Also this is not something I am doing to get her to sleep through or anything. She has been sleeping through for 2 months now. I just thought I'd try it to see what she did.
 
Ok, I just want to point out out that watching you eat and grabbing food aren't necessarily signs of needing weaning - babies are soooo interested in everything we do at this age and it's very easy to read more into this.

However, it sounds as if she loved it and grabbing the spoon herself definitely shows her interest!

I would say as long as you take things very slowly then to give her cereal and maybe some veg or fruit purees should be fine if that is what you would like to do. Please do bear in mind though that she should still be getting her main nutrition from her milk at this age though so I wouldnt feed her too much so that she starts dropping milk feeds, perhaps just try to use this time as an experamental time with tastes to gear her up for proper weaning when she is close to six months...

Hope that helps! xx
 
Ok, I just want to point out out that watching you eat and grabbing food aren't necessarily signs of needing weaning - babies are soooo interested in everything we do at this age and it's very easy to read more into this.

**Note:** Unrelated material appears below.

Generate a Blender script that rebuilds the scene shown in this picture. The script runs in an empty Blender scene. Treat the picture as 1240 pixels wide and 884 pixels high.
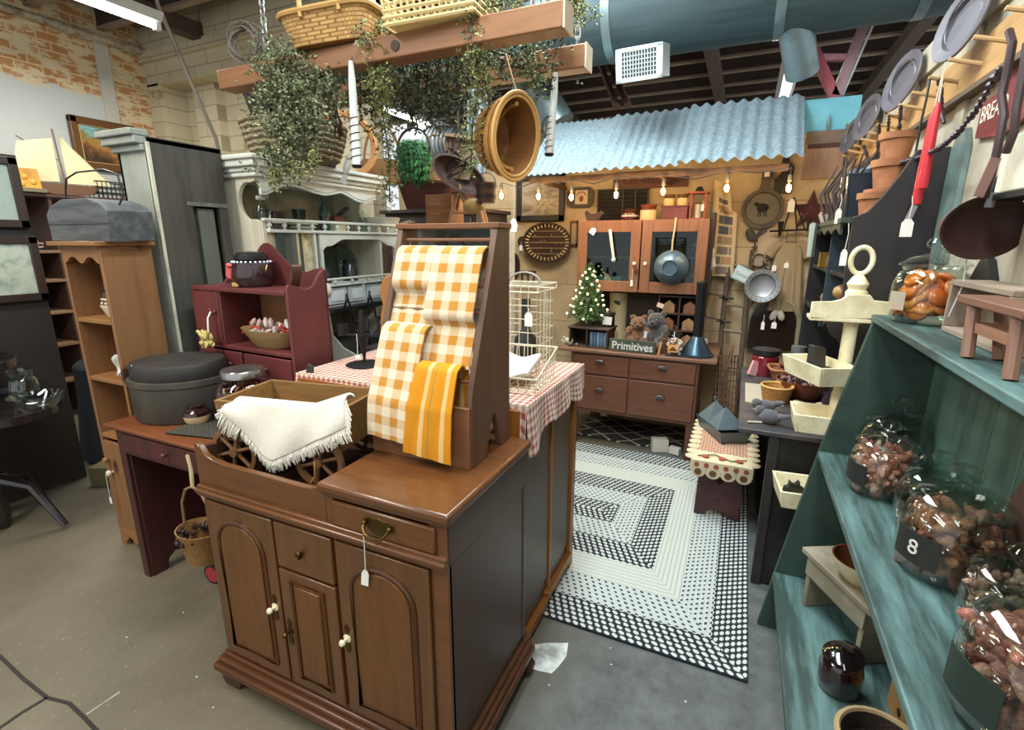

However, it sounds as if she loved it and grabbing the spoon herself definitely shows her interest!

I would say as long as you take things very slowly then to give her cereal and maybe some veg or fruit purees should be fine if that is what you would like to do. Please do bear in mind though that she should still be getting her main nutrition from her milk at this age though so I wouldnt feed her too much so that she starts dropping milk feeds, perhaps just try to use this time as an experamental time with tastes to gear her up for proper weaning when she is close to six months...

Hope that helps! xx

Thanks. I didn't know that as my health nurse told me it was a sign to watch for but like i said in my first post I find I get different answers from ever health nurse I talk to. Lol

I may try her on a little around supper time each day. If I notice she is cutting her bottles back by more than 5 oz in a day which would put her at 35 oz a day I will stop. Thanks for the help.I really appreciate it. If I did try some fruit or veg puree's would I give them at the same time as the cereal and how much would I give( how many spoon fulls)? thanks again.
 
Health nurses are wonderful, you will get all sorts of conflicting advice! I'm lucky that my hv is great but I have heard some interesting stories!

If she is content with her milk feeds and gaining weight well etc then she doesn't need much solid food, so if it were me I would probably offer her a small amount of cereal in the morning, say an half an hour to an hour after her morning bottle and then try her on tiny tastes of purees sometime in the afternoon. Regarding the amounts I would start off with just a couple of weaning spoons worth. That's enough for you to get an idea of what she likes and doesn't, less waste when she's not too keen and you can build up from there!

Few pointers:

Don't try her on anything new if she's tired or hungry. Tired she won't be interested and you won't know if she doesn't like it or is simply being grumpy. Hungry she won't associate solid food with hunger yet and will just want her milk, best time is when she's happy and awake.

Start off with veg, not fruit - fruit is sweet and may give her a slightly sweet preference and make it difficult to feed veg down the line.

Introduce a new food for a few days and see how she goes, if she no reactions then move into the next one - if you introduce one one day, another the next etc it's hard to gauge what may be the cause if she has any unpleasent reactions.

I'll let you know if I think of anything else that may be of use!